Perform a root cause analysis
Another strategy that you can use to identify revenue leakage points in your business is the root cause analysis framework. The analysis starts by defining your problem (in this case, revenue leakage), brainstorming potential causes (like inaccurate billing information or unauthorized discounts), analyzing each causal factor (using your KPIs), and determining which ones are to blame. This framework helps to identify discrepancies in your business processes and prioritize which causal factors to resolve to plug revenue leaks.

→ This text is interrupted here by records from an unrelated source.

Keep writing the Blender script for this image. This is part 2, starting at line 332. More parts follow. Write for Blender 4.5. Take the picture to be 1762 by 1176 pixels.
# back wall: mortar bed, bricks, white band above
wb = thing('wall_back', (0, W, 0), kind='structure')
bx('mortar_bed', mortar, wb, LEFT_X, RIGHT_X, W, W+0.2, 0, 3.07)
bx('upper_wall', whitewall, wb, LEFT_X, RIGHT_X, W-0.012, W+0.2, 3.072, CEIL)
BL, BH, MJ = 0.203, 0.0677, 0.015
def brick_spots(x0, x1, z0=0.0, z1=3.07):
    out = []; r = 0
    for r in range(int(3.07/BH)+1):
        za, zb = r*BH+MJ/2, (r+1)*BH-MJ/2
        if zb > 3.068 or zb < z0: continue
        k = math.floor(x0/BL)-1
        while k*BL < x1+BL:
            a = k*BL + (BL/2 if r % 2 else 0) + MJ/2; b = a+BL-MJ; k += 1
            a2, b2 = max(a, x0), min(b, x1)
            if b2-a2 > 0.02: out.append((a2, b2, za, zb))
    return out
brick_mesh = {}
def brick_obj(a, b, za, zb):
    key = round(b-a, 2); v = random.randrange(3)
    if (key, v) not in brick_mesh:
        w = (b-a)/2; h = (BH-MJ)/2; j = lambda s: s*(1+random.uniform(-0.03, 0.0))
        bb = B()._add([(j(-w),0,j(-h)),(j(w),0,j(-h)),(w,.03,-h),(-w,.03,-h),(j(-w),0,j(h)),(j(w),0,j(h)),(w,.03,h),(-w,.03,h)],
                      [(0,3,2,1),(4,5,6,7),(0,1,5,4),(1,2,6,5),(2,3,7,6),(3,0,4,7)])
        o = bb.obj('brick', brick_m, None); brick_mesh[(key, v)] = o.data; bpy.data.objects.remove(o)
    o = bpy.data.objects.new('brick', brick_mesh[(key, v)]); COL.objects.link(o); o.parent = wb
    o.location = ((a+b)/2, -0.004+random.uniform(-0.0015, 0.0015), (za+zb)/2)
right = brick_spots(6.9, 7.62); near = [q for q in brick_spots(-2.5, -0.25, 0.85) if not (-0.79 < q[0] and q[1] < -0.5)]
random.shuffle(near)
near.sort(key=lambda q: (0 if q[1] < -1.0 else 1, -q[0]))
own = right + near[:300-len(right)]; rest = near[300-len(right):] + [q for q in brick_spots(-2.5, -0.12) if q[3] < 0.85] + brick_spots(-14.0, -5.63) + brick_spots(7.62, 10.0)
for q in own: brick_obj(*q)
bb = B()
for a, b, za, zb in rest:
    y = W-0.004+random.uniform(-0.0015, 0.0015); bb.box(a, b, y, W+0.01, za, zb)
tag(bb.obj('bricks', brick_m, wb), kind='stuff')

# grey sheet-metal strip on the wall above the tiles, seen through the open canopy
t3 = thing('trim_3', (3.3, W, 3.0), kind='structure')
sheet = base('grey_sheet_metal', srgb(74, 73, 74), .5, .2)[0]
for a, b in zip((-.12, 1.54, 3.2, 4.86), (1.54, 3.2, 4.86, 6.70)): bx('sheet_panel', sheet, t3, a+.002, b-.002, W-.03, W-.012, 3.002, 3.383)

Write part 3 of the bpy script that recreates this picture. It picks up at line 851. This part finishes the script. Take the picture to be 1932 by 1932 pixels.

How to prevent revenue leakage
- Establish effective invoicing and billing systems
- Properly manage your long-term contracts
- Monitor and update your promotions
- Optimize your order-to-cash process
Once you’ve identified and calculated your business’s revenue leakage, you can begin taking steps to prevent lost revenue by doing the following:
Establish effective invoicing and billing systems
Optimize your invoicing and billing systems to avoid pricing errors and inaccurate billing. Establish a verification process for all invoices to double-check and confirm that customer data and order information are correct. Use business automation tools to automate billing and invoicing processes. This helps you avoid human error from manual data entry. Set up a revenue recognition process where your accounting team tracks sales and revenue accounts to avoid inaccurate financial statements.
Properly manage your long-term contracts
Implement a process for contract life cycle management, which involves creating, organizing, tracking, and maintaining business agreements. Businesses can use to establish systems for the seven stages of the contract life cycle: initiation, negotiation, approval, execution, compliance, renewal, and termination.
You can standardize contract templates and establish a contract approval and renewal process with specific task owners on your team. By centralizing your contract storage system, team members can reference and monitor contract accuracy to avoid accidental revenue leakage from outdated terms or incorrect contract information.
Monitor and update your promotions
If you use promotional codes, coupons, discounts, or flash sales, set clear limitations and expiration dates for those campaigns. For example, you could use a discount app to run a promotion and set clear boundaries for it: a specific discount code for one type of product that expires after six weeks, for example. By using tools that facilitate your promotions and automatically stop them once they’re over, you can reduce unauthorized discounts and minimize revenue leakage.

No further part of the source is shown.